European Commissioner for Internal Market and Services Michel Barnier addresses a news conference in Brussels March 25, 2013. REUTERS/Franco
European Commissioner for Internal Market and Services Michel Barnier addresses a news conference in Brussels March 25, 2013. REUTERS/Franco

PARIS (Reuters) - European Commissioner Michel Barnier struck back on Monday at a French minister who criticized the European Union's executive arm, calling his remarks "absurd" and saying France should stop blaming others for its own problems.

French Industry Minister Arnaud Montebourg accused European Commission President Manuel Barroso at the weekend of fuelling far-right groups through austerity policies, the latest in a growing war of words over EU-imposed measures to cut debt.

"I'm tired of seeing ministers like Mr. Montebourg ... saying it's always the fault of someone else, shirking responsibility and looking for scapegoats," Barnier, European commissioner in charge of regulation, told France 2 television.

"But they won't be shirking for very much longer because the moment of truth will arrive at some point, it's arriving for the minister."

Barnier's reaction, which he followed up with a Twitter post calling Montebourg's criticism "absurd & false", added to tension between Brussels and Paris where politicians are blaming austerity policies for strangling the French economy.

It showed the Commission is ready to match euroskeptic French rhetoric with criticism of a political class it says is responsible for France's lagging competitiveness, high unemployment and flat growth.
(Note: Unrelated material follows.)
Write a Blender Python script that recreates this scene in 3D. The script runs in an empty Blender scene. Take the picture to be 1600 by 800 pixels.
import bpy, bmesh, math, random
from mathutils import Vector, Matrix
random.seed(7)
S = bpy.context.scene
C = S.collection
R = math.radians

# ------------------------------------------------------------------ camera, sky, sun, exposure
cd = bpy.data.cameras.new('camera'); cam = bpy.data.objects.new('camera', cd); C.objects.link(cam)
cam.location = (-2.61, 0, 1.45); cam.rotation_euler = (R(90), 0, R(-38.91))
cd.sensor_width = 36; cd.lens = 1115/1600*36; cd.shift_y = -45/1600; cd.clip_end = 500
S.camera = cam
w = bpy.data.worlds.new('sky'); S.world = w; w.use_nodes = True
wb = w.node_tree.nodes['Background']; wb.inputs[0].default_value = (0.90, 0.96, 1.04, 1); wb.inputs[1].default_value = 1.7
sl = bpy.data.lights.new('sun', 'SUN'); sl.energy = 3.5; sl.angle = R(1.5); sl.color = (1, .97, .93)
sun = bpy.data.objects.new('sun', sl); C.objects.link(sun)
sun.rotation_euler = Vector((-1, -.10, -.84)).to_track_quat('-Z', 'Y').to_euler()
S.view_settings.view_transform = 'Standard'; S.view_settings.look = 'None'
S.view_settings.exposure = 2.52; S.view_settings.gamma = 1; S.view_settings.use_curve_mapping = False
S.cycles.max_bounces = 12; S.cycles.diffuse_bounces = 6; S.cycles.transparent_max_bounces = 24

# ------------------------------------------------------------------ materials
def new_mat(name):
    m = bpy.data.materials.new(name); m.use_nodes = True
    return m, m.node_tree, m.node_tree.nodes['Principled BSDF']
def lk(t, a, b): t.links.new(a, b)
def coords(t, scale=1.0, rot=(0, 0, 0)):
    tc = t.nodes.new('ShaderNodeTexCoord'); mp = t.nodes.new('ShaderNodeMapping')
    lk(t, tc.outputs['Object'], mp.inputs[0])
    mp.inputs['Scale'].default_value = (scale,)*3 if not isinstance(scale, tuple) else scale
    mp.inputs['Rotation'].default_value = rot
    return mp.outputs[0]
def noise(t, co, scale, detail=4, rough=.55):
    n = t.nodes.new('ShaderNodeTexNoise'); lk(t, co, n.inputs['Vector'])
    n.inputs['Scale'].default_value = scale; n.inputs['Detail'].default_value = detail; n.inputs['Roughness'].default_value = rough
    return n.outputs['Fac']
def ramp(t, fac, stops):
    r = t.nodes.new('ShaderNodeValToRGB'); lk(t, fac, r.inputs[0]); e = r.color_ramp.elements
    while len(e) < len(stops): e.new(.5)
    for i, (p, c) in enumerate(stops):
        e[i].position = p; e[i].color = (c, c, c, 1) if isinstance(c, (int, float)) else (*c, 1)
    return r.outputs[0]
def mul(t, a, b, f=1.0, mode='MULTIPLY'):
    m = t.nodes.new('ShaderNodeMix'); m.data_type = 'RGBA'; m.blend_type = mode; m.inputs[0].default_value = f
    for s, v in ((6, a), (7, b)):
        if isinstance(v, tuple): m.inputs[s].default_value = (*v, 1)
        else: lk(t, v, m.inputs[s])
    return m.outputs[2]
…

"Look how some countries in Europe, with the same Commission, are doing better than France ... Germany is doing better because it supports business," said Barnier, a French former minister, from the center-right UMP party.

The European Commission is waiting to see how France will respond to policy recommendations it made in May, which include reforming the pension system, opening up protected job sectors to competition and continuing to overhaul labor rules.

President Francois Hollande has already lowered expectations for a plan to fix a debt-laden pension system, saying there would be no rise in the legal retirement age.

Montebourg's blamed austerity for the far-right Front National party scoring 46.2 percent in a local election on Sunday in the former constituency of ex-Budget Minister Jerome Cahuzac, who is under formal investigation for tax fraud.